I kept getting "lameness filter" so I had to split my post into multiple posts. Slashdot: FIX BUG!
Continued from below:
If and when workers gain control of the state, then and only then may it be called a socialist state in any way shape or form. Note however that neither socialism nor a "communist" society requires that the means of production be in the ownership of the state. A society where the means of production is controlled by cooperatives for instance is as much socialism as is ownership by a worker-controlled state, as is the syndicalist ideal of local union organizations taking control of the means of production, or the collectivist ideal of abandoning both state and private ownership of the means of production. There are as many variations of socialism as there are forms where the working class can take control of the means of production, as well as combinations thereof.

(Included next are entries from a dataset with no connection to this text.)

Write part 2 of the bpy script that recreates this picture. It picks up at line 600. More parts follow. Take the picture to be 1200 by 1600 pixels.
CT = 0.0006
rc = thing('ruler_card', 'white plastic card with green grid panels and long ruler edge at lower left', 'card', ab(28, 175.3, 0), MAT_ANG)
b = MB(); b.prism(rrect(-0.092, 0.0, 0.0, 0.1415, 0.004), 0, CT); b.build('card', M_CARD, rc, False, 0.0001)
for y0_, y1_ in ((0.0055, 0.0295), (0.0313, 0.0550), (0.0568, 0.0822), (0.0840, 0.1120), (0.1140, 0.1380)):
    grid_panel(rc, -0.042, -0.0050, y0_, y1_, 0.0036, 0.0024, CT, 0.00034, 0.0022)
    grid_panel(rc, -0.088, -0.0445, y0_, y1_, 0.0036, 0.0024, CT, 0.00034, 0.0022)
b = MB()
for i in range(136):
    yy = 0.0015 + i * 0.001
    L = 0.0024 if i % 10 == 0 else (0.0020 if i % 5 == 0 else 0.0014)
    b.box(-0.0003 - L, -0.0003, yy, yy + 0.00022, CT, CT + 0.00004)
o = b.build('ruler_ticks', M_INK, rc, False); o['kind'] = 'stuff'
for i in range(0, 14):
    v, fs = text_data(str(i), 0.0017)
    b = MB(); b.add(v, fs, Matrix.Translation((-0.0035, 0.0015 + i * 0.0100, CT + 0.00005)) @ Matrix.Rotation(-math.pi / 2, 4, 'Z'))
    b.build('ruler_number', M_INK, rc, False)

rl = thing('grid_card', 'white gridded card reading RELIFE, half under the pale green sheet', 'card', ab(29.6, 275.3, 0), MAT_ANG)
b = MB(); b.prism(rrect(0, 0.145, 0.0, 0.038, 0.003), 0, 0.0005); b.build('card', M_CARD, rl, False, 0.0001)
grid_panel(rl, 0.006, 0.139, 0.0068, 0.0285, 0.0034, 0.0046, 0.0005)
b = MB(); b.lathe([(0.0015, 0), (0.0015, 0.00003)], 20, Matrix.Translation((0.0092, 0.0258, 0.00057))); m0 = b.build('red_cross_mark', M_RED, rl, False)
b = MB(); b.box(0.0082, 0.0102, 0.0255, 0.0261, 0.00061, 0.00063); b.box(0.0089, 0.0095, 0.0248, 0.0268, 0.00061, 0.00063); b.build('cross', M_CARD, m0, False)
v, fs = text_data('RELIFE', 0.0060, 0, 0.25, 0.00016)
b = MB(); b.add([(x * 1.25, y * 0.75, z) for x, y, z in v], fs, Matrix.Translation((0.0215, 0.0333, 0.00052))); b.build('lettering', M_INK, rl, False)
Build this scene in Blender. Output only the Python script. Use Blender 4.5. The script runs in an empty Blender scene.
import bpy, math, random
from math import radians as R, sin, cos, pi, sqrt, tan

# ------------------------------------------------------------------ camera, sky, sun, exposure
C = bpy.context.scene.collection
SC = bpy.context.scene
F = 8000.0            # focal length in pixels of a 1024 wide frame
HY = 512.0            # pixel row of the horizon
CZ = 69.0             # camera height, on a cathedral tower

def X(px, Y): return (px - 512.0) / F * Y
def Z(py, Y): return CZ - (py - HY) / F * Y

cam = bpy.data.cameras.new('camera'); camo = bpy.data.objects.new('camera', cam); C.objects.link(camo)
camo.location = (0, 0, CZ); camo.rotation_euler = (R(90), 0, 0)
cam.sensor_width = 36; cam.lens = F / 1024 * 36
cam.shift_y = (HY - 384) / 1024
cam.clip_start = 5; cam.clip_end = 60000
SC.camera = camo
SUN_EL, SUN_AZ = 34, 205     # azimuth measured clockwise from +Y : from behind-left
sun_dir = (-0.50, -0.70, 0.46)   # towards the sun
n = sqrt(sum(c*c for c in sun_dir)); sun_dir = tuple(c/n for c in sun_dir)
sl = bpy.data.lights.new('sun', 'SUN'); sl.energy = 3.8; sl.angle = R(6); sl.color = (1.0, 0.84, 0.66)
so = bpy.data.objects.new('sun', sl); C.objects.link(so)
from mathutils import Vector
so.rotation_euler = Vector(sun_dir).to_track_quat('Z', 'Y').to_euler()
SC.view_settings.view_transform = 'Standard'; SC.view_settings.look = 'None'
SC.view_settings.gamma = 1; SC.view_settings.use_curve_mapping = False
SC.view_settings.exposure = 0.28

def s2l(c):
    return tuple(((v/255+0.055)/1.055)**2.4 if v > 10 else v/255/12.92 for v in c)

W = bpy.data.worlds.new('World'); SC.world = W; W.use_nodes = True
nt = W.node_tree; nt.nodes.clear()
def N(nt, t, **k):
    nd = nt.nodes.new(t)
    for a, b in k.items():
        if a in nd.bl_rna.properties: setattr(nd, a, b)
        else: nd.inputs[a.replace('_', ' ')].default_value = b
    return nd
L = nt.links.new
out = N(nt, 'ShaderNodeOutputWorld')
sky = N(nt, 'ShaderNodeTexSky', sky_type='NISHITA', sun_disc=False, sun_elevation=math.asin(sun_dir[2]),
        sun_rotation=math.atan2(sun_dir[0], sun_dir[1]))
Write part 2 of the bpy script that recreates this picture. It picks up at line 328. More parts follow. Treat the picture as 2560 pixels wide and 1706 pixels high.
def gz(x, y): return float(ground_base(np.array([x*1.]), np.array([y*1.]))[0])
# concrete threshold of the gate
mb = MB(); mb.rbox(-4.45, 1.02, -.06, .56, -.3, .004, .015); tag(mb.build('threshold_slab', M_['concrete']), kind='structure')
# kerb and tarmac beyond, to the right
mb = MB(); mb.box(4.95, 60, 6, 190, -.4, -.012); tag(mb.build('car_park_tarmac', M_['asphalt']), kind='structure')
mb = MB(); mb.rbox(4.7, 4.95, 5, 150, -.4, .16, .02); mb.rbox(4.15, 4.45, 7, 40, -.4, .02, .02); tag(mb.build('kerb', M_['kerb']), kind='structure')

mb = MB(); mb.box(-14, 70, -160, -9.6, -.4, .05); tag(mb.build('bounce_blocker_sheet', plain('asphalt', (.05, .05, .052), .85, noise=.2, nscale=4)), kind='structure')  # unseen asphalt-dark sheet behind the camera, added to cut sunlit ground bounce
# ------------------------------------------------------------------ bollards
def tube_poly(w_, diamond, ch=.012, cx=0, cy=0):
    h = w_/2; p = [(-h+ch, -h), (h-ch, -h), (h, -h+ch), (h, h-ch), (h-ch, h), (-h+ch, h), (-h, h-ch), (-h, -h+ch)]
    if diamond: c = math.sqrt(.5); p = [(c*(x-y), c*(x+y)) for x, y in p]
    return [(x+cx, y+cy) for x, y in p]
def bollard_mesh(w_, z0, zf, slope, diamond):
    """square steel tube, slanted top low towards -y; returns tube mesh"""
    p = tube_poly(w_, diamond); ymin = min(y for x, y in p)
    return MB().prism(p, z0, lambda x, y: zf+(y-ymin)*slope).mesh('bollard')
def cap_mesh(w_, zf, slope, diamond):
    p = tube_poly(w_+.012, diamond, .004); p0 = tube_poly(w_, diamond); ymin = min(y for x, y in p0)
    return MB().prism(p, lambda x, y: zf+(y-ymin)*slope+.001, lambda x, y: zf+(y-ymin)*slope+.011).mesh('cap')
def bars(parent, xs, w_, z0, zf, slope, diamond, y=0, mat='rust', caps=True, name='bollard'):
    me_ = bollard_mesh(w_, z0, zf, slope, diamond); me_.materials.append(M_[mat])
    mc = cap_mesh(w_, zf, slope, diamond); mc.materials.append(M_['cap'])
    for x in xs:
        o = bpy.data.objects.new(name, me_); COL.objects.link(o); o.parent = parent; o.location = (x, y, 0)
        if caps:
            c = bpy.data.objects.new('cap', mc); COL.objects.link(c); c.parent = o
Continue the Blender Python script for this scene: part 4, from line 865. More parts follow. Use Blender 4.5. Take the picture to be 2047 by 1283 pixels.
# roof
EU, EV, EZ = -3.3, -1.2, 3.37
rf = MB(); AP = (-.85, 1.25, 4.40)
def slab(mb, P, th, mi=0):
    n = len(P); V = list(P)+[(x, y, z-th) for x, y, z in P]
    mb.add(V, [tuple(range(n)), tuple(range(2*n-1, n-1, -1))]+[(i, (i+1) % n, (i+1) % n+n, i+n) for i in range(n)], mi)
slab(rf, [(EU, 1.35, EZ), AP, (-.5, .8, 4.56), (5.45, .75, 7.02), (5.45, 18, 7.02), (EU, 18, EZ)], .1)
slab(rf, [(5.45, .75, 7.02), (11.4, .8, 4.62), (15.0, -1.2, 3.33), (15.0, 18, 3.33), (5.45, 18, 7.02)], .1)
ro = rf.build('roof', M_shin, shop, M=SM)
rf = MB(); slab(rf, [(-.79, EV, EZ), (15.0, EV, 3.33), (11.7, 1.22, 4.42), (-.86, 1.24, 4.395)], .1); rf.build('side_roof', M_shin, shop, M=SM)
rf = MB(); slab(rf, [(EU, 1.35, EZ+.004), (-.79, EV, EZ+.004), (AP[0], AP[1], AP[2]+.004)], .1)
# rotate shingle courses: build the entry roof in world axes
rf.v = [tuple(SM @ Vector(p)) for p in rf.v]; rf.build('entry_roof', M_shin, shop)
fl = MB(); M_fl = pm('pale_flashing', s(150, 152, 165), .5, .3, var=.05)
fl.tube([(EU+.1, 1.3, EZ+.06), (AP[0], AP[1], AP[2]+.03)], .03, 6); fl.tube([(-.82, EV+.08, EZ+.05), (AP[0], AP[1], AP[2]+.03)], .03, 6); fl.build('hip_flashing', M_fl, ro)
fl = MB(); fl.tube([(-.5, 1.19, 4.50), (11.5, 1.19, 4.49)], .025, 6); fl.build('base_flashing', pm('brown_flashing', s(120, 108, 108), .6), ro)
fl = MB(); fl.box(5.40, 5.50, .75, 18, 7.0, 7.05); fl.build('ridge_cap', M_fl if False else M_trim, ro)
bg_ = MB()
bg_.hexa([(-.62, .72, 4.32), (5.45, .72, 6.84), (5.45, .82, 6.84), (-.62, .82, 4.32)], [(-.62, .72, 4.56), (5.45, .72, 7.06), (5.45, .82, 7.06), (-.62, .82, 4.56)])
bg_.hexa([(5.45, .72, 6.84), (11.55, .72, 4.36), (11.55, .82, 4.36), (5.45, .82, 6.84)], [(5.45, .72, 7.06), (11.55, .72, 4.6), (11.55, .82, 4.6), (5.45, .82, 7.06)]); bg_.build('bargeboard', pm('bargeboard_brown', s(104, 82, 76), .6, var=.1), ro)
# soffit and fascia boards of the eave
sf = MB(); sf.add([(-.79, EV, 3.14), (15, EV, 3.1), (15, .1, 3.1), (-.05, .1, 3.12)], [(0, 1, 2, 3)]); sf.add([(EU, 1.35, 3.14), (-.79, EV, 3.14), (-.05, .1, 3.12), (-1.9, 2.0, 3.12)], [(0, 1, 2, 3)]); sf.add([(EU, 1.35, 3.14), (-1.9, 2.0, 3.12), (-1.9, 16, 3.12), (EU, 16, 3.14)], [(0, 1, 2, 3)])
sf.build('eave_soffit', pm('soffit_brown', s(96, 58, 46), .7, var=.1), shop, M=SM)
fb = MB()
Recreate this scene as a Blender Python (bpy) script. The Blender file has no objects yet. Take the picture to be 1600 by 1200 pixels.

Despite what Americans (and all of us who consume US media) have been told all their lives, capitalism and democracy are in no way compatible, and you see it every day in your own country, I see it every day in my country, we see it all over the world, yet this myth seems to persist. Capital is power, when a few control that capital, they have disproportionate economic power, and thus political power, no matter how many campaign financing laws or similar you adopt. The simple act of owning the means of production means that capitalists can, if they wish, force society to adopt certain policies under threat of loosing the essential goods which their factories produce. This is why economic democracy is required for political democracy to ever be realized.